Engineering charge spatial distribution and transport highways in mix-charged polyamide nanofilms for ultra-permselective Li+/Mg2+ separation

Abstract

In addition to pore structure and surface charge, the charge spatial distribution within NF membranes plays a crucial role in ion transport process. However, precisely tuning this charge distribution remains a significant challenge. Here, we construct the mix-charged thin-film nanocomposite (m-TFN) membranes with tailorable charge spatial distribution for highly efficient Li⁺/Mg²⁺ separation by incorporating quaternary ammonium-functionalized UiO-66-QA nanocrystals into the interfacial polymerization process. The UiO-66-QA nanocrystals are synthesized via a facile post-synthetic modification. The addition of UiO-66-QA nanocrystals benefits to narrow pore size distribution and lower inner negative charge of the mix-charged polyamide nanofilms. Furthermore, these nanocrystals serve as both templates for ordered nanostructure formation and additional transport pathways, significantly enhancing water permeance.

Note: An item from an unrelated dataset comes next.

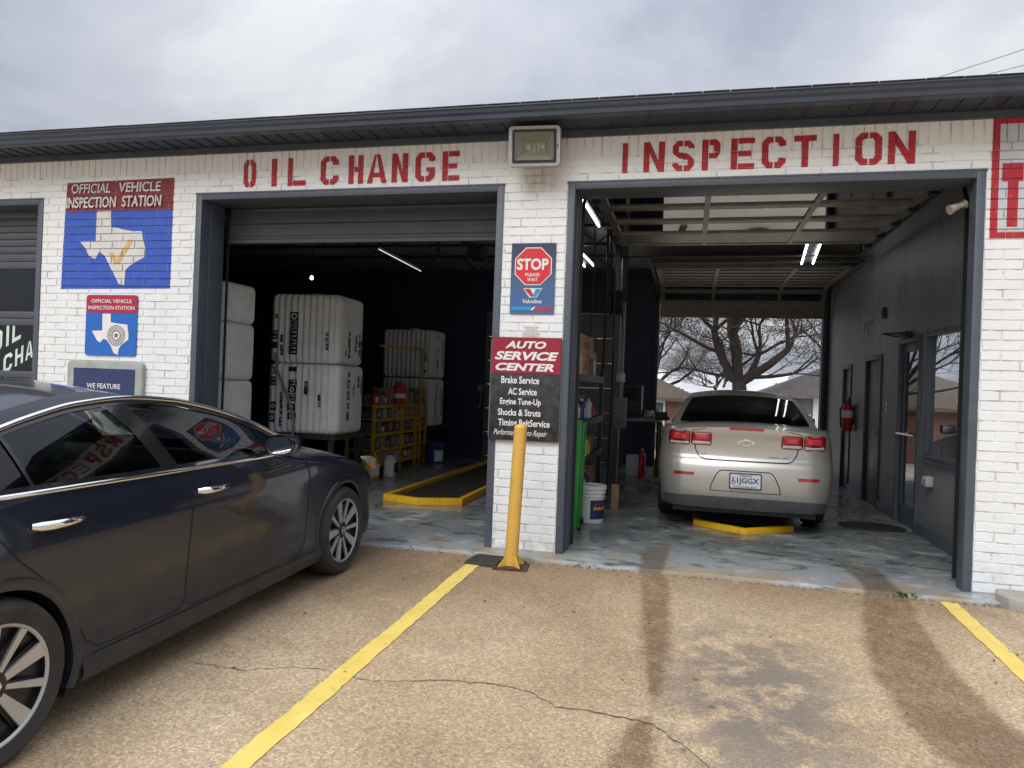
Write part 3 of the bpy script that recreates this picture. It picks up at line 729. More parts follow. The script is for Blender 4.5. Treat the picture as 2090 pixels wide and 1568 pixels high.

As a result, the m-TFN membranes, characterized by a heterogeneous charge distribution and uniform pore structure, exhibit remarkable Li⁺/Mg²⁺ selectivity of 323.93, along with competitive salt/water flux ranging from 227.22 ± 13.3 to 250.2 ± 7.4 L m⁻² h⁻¹, striking a better trade-off between Li⁺/Mg²⁺ selectivity and permeability. Moreover, the SDEM model analysis further reveals that it evidences a higher Li purity and Li recovery compared to current state-of-the-art NF membranes. This work presents a promising strategy for fine-tuning charge distribution and pore structure to achieve high-performance ion separation.